Michail Privin
Ginseng
Biblioteca Adelphi, 89
1979, 3ª ediz., pp. 137
isbn: 9788845903977
Il ginseng, «radice di vita», è una pianta a cui dall’antichità si attribuiscono grandi poteri magici. Verso di essa, senza saperlo, muove l’avventura di un giovane chimico russo che, durante la guerra russo-giapponese del 1904, abbandona il fronte, valica la frontiera con la Cina e, d’improvviso, si trova in quello che subito gli appare un paradiso, tra «fiori rossi grandi come falò, farfalle come uccelli», valli dalle erbe altissime. A iniziarlo alla ricerca del ginseng è un vecchio cinese coperto di rughe, infantile e sereno, che abita in una capanna sulla Montagna di Nebbia. Nella sontuosa e intatta tajgà che tutt’intorno si stende, il disertore, ora diventato solitario cacciatore, si accorge presto di aver trovato la sua terra d’origine, che è «quella in cui ti sei imbattuto nella felicità». Vivere in quella terra produce, in chi vi si riconosce, trasformazioni profonde, incontrollabili. Il giovane abbassa la canna del suo fucile, si innamora perdutamente di Chua-lu, la stupenda «cerva-fiore» che un giorno gli si para davanti, si lascia abbandonare da una donna in cui la «cerva-fiore» si è trasformata. E intanto, nella foresta, il suo ginseng «cresce-cresce», come dice il vecchio cinese, cha sa curare uomini e bestie, ha il dono di «rendere vitale tutto ciò che c’è al mondo» e si rivela essere «il più tenero, il più attento e – oso dire – il più civile dei padri». Un legame sottile come i filamenti del ginseng unisce in questo libro la ricerca della «radice di vita», l’amore incantato fra il narratore-protagonista e la «cerva-fiore», i maestosi duelli fra i cervi che la corteggiano, l’astuta e insieme amorevole cattura dei cervi, il parlottio delle acque sotterranee e il progressivo «liquefarsi» dei confini fra le rocce, le piante, gli animali e gli esseri umani. «Trovare il proprio Ginseng» e insieme dominare la Montagna di Nebbia, per un’abitudine che il giovane chimico si porta dietro dalla nostra civiltà: queste due spinte, oscure e opposte, si intrecciano qui in una favola che solo uno scrittore dalla mano perfettamente innocente avrebbe potuto raccontarci.
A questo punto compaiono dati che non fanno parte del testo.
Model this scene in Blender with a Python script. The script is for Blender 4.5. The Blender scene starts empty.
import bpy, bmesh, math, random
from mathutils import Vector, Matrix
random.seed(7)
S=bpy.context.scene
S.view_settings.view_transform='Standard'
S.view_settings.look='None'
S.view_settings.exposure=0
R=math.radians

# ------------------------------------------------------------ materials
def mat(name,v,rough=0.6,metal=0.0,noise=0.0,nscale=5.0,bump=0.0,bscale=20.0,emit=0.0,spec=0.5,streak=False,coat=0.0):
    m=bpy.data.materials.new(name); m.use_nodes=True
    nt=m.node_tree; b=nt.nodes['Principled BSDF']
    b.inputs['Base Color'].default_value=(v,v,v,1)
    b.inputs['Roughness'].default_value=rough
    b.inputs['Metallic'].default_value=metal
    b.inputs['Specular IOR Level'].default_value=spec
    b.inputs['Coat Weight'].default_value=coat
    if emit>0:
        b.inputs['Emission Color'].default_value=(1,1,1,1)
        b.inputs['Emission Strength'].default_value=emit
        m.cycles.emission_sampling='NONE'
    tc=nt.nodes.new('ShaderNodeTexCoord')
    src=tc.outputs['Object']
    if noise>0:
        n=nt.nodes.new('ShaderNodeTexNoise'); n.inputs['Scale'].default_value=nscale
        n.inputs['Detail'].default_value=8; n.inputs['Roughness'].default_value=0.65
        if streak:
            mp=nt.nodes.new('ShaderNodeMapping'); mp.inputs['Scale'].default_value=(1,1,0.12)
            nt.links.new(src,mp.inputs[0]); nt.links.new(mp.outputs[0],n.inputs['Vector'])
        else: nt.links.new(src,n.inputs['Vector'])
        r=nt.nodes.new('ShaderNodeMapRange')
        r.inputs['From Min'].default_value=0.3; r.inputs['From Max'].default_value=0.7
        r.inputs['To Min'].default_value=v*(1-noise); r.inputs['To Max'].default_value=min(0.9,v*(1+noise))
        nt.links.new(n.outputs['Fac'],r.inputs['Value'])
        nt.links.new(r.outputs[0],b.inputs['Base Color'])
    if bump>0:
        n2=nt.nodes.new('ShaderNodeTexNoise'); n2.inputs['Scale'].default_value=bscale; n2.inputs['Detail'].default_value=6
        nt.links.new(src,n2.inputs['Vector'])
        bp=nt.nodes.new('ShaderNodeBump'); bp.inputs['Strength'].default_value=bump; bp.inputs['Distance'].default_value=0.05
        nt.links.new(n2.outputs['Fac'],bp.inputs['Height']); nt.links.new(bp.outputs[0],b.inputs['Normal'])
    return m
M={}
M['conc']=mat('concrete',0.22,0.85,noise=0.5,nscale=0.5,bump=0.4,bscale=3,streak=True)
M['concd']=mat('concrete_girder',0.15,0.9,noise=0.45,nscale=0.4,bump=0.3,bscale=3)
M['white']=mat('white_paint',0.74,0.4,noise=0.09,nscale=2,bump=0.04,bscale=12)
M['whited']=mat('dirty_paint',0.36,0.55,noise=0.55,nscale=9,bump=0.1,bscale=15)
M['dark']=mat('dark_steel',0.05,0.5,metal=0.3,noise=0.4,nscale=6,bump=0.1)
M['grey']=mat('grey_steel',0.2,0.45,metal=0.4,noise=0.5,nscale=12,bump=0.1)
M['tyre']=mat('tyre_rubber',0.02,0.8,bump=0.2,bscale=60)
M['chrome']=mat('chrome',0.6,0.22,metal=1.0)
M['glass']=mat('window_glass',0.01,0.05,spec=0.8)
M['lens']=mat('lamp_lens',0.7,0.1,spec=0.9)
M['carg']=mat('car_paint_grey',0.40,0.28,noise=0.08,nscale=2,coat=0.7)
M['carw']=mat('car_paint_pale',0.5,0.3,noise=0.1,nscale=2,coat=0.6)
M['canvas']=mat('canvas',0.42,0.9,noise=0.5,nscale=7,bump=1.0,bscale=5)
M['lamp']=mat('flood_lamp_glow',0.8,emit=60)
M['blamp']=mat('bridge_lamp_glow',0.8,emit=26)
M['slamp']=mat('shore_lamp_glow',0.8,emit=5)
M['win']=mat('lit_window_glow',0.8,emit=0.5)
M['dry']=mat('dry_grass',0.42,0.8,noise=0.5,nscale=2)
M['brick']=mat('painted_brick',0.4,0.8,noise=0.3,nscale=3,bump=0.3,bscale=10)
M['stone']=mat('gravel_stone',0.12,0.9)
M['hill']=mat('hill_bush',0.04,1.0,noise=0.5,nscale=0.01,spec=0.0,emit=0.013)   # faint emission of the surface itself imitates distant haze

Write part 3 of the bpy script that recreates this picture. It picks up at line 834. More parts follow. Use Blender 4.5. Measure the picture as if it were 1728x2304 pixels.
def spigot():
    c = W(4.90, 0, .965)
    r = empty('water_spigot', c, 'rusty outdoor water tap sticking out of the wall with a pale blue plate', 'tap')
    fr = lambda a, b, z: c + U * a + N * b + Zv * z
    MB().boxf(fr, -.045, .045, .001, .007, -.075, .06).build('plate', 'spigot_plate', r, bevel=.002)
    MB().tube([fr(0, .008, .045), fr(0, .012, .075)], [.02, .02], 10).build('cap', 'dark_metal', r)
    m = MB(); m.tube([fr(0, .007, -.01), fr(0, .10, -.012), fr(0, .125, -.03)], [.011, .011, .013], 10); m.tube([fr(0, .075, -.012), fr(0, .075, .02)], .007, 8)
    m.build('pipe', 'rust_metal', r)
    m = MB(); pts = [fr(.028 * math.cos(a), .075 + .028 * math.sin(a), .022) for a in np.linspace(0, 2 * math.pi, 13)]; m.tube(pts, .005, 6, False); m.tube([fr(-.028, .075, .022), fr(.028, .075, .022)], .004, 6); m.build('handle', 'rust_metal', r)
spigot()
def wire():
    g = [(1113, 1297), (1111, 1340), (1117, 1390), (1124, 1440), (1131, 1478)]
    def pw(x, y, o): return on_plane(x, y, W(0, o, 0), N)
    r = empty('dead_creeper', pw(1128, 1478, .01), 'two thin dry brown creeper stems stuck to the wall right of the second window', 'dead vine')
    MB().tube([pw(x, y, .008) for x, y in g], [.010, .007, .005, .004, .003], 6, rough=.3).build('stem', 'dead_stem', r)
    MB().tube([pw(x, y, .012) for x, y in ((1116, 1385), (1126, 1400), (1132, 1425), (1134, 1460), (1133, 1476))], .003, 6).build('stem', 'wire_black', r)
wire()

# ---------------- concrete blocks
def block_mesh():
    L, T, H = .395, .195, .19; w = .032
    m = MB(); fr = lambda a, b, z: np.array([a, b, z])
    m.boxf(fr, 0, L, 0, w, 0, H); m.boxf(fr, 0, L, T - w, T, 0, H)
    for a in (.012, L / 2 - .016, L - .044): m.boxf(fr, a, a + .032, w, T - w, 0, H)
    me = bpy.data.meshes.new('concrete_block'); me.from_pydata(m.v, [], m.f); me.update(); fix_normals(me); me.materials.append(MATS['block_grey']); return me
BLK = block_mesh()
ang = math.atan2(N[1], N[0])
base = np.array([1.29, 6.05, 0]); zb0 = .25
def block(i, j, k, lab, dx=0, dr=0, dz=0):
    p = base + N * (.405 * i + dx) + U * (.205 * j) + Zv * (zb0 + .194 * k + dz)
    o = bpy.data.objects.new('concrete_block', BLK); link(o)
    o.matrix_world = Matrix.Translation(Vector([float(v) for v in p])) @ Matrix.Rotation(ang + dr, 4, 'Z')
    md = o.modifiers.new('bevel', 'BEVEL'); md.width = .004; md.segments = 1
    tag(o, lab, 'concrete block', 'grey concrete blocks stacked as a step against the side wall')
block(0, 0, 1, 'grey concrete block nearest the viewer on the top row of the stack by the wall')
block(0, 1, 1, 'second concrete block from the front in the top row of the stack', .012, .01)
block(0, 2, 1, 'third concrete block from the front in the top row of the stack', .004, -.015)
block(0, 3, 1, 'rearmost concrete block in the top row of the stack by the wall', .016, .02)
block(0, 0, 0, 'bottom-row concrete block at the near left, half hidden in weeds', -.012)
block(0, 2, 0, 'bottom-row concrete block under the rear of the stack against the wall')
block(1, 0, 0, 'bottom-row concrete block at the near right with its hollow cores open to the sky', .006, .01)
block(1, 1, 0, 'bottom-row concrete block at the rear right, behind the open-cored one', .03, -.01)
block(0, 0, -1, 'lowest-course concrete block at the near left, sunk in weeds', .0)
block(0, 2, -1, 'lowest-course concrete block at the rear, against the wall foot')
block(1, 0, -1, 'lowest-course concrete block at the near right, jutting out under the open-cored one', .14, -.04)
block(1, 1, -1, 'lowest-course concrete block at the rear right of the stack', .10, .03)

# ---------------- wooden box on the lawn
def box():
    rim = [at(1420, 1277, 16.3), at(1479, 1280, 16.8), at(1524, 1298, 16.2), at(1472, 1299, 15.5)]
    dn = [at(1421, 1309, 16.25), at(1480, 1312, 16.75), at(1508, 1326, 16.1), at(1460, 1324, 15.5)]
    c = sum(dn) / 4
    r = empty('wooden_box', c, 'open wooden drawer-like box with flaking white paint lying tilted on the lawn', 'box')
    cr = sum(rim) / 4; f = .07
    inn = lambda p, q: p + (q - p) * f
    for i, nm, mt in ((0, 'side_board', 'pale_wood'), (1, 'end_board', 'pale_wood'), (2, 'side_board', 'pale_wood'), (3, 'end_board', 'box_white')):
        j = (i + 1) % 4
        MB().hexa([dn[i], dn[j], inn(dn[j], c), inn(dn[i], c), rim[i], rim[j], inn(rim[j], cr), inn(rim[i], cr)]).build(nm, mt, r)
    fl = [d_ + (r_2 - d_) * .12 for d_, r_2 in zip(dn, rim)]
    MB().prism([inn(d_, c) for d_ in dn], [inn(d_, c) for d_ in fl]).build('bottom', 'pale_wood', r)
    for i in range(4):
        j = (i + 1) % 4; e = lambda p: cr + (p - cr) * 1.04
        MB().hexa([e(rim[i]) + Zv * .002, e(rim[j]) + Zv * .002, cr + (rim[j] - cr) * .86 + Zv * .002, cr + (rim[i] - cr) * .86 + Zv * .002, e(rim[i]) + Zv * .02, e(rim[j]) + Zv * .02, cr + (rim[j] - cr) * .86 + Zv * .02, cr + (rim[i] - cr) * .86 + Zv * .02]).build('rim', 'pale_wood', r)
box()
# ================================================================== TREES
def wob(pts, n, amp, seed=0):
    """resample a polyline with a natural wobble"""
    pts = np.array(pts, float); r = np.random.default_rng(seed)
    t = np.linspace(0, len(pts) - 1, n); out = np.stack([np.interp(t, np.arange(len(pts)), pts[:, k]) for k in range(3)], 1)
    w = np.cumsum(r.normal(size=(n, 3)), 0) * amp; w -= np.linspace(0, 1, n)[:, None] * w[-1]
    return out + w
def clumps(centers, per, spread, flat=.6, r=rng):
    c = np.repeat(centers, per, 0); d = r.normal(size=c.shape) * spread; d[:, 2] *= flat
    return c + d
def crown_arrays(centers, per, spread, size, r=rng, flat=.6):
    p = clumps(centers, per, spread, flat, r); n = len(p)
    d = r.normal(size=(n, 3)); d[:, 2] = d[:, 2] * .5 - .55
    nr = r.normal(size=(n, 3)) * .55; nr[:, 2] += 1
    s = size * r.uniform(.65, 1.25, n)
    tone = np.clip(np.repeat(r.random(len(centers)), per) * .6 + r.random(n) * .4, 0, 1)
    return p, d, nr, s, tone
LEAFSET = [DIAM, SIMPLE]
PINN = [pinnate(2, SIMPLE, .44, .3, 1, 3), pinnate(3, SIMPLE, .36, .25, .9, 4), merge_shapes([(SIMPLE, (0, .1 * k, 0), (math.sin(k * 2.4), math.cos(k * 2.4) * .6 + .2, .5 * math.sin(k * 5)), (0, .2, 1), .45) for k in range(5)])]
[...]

Pensiamo a Hesse e a Hamsun leggendo queste pagine, ma soprattutto pensiamo al protagonista del libro. Prišvin doveva somigliargli: anche lui aveva abbandonato molto presto il mondo civilizzato per cercare nella tajgà mancese «quella esistenza dove nasce la poesia, dove non c’è differenza sostanziale tra l’uomo e la belva». I suoi primi libri si intitolavano La caccia alla felicità e Nel paese degli uccelli non spaventati (1906), che potrebbero essere i luminosi sottotitoli di Ginseng. Nato nel 1873, la sua giovinezza era stata «quella comune di un intellettuale: rivoluzionaria» (ma il primo libro era di agronomia: La patata nei campi e negli orti). Quando venne la Rivoluzione del 1917, si tenne in disparte – e rimase al margine della vita letteraria russa sino alla morte, avvenuta nel 1954. Ginseng fu pubblicato nel 1933. Di questo libro dalla perfetta misura Prišvin scriveva: «La mia anima si rifletteva nella natura a me ignota o, all’inverso, la natura ignota si rifletteva nella mia anima. Ho descritto questo reciproco riflettersi». In ognuna di queste pagine sentiamo il «fruscio della vita», simile al fruscio delle farfalle notturne che accorrevano a frotte intorno al fuoco del vecchio cinese, sulla Montagna di Nebbia.